Cela a été la fin des manifestations pacifiques, les militants indépendants ont été harcelés de même que les partis politiques traditionnels kurdes dont les locaux ont été fermés de force. Après que le parti ait proclamé l’autogestion, dans son approche « ocalayenne », dans trois cantons dont Kobané, la localité a été dirigée de façon dictatoriale, avec le slogan « celui à qui cela ne convient pas, nous lui disons de partir », slogan fasciste de tradition kemaliste en Turquie qui était alors dirigé – paradoxalement –, contre les Kurdes de Turquie. Puis sont survenues les attaques des brigades de l’Armée libre, du Front En Nosra et enfin de Daech contre plusieurs régions kurdes, durant les deux dernières années, invoquant une alliance supposée entre le régime et le PYD, et il a été commis des crimes contre les civils kurdes sous ce prétexte, surtout lors des combats des villages de Tal Abiadh et de Raqqa, au printemps de cette année.
Avec l’hégémonie de la tendance islamique sur les bataillons de révolutionnaires syriens, et la défaite du régime d’Al Assad […], la contradiction idéologique Kurde-Arabe s’est transformée en contradiction Kurde-Islamiste. Les Kurdes sont apparus comme les parangons de la laïcité et les Islamistes comme les défenseurs de l’arabité qui avait perdu sa tête baathiste. Cette transformation convenait à l’attente « ocalienne », très influencée par le kémalisme turc, qui est une sorte de laïcité axée autour de l’hostilité à la religion et d’une conception superficielle de la « libération de la femme ».
Du côté turc de la frontière, le PKK était passé à l’étape d’une solution politique pacifique de la question kurde en Turquie avec le gouvernement de l’AKP depuis l’automne 2012. Les négociations entre les deux parties avaient conduit Ocalan à annoncer la fin de la lutte armée le 21 mars 2013.
Le gouvernement Erdogan, englué jusqu’au cou dans la crise syrienne, a pris du retard dans la mise en œuvre de ses engagements dans le cadre d’une voie pacifique, par rapport à l’engagement précis de la part du PKK de retirer ses éléments armés, par vagues, des territoires turcs.
Le gouvernement Erdogan a construit sa politique dans la crise syrienne sur le soutien des courants islamistes dans la révolution pour renverser le régime d’Assad.
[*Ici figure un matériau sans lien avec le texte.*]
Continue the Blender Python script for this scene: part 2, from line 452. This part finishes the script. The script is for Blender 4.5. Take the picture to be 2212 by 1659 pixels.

L’opposition laïque turque, en revanche, était contre la révolution et plusieurs délégations parlementaires du Parti républicain du peuple se sont rendues à Damas pour y rencontrer le tyran. La gauche turque en général a vu dans la révolution syrienne un « complot impérialiste » pour saper le régime « résistant » de Bachar.
Aujourd’hui, à un moment où le gouvernement turc fait face à des choix difficiles, notamment dans le processus d’adhésion à la coalition internationale contre Daech et les modalités de la participation à ses opérations militaires en Syrie et en Irak, sa boussole objective reste la question kurde représentée par le PKK et ses branches régionales. De même que l’organisation de l’Etat [Islamique, NDLT] a effacé les frontières entre l’Irak et la Syrie, les kurdes syriens ont effacé les frontières turco-syriennes dans deux directions : les civils en fuite se déversent par des dizaines de milliers et les volontaires kurdes de Turquie tentent de rejoindre Kobané pour la défendre.